Active Directory General Operating Policies

Overview

Active Directory control is delegated to Unit Administrators, who must; 1) use a prefix when adding objects to Active Directory, 2) not create user accounts for students or employees. If you are not familiar with directory technology, review the 0. Active Directory Terms and Technology

Delegation of Authority

The directory is divided into folders, one folder for each planning unit. Control and responsibility for these folders are delegated to the individual planning units, who may operate it as they see fit, as long as they abide by the general operating policies below.

Central IT assumes responsibility for the physical equipment and the administrative overhead necessary for running the directory infrastructure, and will not make changes to the directory or apply policies that affect the operation of the delegated folders. Any non-emergency proposed change that will affect the general operation of the directory will be reviewed in advance by the Organizational Unit Administrators.

Naming Conventions

When creating certain types of objects in the directory, you must apply a prefix that corresponds to your planning unit or organization. This will make them unique and prevent naming conflicts with other organizations. The prefix for your Org is the three or four letter abbreviation traditionally associated with your unit. For AD purposes, it is definitively defined in the Active Directory Unit Administrators and Abbreviations.

This is required whenever you create or join any of the following types of objects;

  • Computer
  • User
  • Group
  • Policies

If you are joining the computer "room101" and you are in OIT, you must first rename it to "OIT-serial_number", then join it. If you are creating a group or policy, you must name it "OIT-SomePolicy"

Creation of Accounts

One must create 'service' accounts in AD to integrate with LDAP applications, for scripting and automation purposes, for services that run in their own user context, or for lab use where there is no user log in desired. This is perfectly acceptable as long as you follow these rules;

  • Use complex passwords
  • Join service accounts to the "OHIO\Service-Accounts" group
  • Do not distribute these accounts or passwords to end-users
  • Do not create additional accounts for end users

In all cases use a complex password (3 of the following 4 characters must be included (Uppercase, Lowercase, Symbol, Number) Eight Characters in length minimum). We audit accounts nightly and using test/test or the equivalent will trigger an alert.

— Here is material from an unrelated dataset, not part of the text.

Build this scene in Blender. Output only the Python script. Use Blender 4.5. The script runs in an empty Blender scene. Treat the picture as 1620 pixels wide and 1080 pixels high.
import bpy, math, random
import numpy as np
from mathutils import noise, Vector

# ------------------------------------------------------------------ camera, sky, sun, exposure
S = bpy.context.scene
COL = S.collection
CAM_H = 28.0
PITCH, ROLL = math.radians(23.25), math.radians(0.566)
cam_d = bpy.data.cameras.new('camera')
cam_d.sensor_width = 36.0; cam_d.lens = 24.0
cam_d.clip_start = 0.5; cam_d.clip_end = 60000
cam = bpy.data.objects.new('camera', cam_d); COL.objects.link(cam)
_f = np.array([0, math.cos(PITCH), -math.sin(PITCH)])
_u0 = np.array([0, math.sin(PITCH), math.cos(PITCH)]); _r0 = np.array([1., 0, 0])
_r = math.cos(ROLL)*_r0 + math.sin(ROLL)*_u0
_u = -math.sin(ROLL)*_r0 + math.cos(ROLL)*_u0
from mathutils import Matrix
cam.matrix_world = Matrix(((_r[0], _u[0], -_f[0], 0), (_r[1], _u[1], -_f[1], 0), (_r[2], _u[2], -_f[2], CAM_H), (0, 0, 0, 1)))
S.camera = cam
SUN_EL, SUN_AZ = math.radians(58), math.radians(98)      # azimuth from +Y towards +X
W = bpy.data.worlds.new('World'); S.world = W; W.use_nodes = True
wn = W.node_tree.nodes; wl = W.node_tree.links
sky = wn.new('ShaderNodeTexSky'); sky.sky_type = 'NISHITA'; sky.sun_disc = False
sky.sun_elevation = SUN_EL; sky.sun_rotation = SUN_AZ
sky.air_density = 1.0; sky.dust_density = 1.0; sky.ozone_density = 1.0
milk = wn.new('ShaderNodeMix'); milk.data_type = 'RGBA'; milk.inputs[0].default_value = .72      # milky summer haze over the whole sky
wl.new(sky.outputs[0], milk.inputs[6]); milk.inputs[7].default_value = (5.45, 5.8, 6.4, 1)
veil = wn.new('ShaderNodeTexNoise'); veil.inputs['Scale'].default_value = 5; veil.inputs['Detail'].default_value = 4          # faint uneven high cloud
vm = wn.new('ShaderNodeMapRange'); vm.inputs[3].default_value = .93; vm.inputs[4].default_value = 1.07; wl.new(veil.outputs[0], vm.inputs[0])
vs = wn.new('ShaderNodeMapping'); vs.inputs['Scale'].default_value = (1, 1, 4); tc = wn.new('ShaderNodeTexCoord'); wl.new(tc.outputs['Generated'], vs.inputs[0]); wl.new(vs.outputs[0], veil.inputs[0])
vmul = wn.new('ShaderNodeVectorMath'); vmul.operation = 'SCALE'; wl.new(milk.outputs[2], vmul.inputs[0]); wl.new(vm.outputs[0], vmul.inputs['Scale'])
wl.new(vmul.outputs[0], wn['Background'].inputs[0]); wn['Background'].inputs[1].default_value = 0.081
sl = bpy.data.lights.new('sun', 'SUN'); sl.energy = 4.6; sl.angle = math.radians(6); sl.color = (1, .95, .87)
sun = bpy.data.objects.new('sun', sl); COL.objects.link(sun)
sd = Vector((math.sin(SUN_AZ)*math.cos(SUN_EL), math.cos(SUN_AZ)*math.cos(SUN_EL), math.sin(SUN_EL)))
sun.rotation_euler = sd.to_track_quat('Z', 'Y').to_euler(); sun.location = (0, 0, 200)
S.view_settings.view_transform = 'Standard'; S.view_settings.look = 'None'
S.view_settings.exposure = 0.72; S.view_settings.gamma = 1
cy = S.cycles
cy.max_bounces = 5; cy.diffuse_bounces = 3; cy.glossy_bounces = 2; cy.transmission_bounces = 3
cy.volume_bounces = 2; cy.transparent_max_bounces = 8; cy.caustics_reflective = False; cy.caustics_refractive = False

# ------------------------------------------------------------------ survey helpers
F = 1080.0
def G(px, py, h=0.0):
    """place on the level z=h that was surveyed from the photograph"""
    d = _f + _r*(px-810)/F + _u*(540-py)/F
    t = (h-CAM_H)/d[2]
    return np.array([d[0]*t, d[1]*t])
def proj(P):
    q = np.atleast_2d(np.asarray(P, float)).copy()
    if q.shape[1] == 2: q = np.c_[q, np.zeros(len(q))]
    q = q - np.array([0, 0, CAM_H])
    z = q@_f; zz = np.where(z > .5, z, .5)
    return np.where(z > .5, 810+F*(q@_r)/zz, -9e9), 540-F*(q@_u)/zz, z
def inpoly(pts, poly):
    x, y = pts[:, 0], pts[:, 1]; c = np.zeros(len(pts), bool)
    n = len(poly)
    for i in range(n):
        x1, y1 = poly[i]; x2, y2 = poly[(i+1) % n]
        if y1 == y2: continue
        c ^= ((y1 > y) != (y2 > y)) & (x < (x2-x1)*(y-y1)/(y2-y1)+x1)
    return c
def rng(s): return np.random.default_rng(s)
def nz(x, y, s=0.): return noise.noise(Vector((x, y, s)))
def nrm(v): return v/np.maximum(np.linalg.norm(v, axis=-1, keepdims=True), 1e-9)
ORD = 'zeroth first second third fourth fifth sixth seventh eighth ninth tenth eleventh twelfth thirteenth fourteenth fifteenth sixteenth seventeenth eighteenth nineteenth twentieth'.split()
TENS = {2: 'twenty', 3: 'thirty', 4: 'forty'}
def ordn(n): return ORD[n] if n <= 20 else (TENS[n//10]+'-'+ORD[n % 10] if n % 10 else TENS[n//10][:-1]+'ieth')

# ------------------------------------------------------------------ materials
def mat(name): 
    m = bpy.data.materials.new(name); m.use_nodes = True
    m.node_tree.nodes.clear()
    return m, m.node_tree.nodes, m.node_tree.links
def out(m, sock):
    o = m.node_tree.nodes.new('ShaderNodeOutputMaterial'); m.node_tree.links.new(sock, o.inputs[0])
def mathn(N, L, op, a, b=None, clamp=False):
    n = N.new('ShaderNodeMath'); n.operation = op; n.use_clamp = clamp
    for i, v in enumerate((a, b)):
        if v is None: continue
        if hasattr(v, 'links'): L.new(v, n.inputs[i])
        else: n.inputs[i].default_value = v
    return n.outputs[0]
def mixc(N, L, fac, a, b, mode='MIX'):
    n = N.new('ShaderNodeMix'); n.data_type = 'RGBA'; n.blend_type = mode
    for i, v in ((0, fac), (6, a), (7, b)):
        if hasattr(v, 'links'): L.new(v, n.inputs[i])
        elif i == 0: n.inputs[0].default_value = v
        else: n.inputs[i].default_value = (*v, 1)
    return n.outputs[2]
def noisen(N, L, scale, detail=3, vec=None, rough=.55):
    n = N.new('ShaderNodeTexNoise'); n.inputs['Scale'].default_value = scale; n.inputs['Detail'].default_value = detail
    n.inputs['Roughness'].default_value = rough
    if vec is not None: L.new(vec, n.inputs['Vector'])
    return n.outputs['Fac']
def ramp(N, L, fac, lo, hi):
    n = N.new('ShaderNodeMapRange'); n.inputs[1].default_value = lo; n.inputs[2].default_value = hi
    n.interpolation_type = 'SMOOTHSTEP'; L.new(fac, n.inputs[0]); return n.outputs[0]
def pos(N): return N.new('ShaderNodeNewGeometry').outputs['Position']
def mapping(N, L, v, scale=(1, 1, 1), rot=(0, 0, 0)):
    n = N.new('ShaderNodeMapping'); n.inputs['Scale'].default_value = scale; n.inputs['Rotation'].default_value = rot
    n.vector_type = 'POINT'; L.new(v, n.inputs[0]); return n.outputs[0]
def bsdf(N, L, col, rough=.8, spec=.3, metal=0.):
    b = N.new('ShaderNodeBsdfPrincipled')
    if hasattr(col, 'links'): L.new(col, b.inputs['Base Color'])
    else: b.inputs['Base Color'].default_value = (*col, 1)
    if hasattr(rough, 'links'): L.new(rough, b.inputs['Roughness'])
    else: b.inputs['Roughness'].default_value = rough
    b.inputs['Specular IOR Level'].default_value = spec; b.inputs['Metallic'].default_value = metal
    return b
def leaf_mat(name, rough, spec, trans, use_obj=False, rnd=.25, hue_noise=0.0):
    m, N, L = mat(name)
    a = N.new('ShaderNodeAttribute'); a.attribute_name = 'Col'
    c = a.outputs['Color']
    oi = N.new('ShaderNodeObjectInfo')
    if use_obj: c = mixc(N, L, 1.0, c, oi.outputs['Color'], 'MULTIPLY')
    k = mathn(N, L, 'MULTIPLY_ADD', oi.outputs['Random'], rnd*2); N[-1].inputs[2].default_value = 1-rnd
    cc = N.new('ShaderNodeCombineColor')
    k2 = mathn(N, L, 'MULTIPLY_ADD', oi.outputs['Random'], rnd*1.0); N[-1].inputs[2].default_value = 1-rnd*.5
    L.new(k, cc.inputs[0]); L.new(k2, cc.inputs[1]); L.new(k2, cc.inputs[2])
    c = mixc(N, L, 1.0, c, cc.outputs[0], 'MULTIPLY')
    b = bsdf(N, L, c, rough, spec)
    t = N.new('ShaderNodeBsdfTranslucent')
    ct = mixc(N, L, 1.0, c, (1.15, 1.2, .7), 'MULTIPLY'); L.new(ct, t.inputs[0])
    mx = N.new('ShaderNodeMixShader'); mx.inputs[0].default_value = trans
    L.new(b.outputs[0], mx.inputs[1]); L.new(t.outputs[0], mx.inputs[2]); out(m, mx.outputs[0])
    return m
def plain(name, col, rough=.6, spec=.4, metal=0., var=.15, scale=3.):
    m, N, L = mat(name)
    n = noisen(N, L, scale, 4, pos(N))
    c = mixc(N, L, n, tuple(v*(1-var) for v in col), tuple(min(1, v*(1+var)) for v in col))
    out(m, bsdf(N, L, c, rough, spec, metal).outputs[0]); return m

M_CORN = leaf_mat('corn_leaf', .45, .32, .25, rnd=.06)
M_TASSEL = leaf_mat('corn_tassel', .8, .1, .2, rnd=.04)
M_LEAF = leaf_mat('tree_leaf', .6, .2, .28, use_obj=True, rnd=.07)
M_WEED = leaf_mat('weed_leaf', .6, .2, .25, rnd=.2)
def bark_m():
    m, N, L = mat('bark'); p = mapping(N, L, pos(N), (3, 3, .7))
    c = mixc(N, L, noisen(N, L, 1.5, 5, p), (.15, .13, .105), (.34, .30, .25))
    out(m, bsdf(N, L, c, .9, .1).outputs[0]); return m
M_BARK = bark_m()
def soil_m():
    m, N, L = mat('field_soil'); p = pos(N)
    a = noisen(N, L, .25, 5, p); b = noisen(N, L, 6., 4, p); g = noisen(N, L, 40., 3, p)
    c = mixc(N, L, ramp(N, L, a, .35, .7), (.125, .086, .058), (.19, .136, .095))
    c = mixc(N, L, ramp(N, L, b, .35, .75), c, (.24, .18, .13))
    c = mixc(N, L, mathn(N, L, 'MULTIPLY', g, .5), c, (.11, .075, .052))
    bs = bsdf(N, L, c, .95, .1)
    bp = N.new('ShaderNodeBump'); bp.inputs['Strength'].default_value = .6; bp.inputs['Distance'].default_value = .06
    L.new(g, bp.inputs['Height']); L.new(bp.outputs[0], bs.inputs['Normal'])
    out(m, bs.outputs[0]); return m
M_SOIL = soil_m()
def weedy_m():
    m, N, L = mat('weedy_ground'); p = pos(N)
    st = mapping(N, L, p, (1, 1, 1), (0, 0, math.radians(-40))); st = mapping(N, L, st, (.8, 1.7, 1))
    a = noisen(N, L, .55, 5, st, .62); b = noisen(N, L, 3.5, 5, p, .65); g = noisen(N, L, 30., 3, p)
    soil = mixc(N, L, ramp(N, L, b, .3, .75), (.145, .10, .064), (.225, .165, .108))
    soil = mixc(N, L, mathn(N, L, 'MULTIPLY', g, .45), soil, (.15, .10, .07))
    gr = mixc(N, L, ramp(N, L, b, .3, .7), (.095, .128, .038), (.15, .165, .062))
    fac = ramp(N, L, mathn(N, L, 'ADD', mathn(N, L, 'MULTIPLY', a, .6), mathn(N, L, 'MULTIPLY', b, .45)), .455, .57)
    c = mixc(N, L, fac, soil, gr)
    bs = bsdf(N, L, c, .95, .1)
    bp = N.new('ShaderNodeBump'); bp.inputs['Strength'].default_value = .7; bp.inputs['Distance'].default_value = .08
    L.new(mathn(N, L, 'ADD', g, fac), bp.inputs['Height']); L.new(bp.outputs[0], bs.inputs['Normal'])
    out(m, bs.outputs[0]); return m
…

Join any account you create to the Service-Accounts group. This is a top-level group that helps us identify service accounts so that during audits we treat them with greater care.

Do not give end users the credentials to your service accounts. This prevents them from being put to creative uses and from being in conflict with OHIO's attributable access policies and know who is using a given account.

Do not create additional accounts to users. This makes it difficult to control access administratively and make changes to access when needed.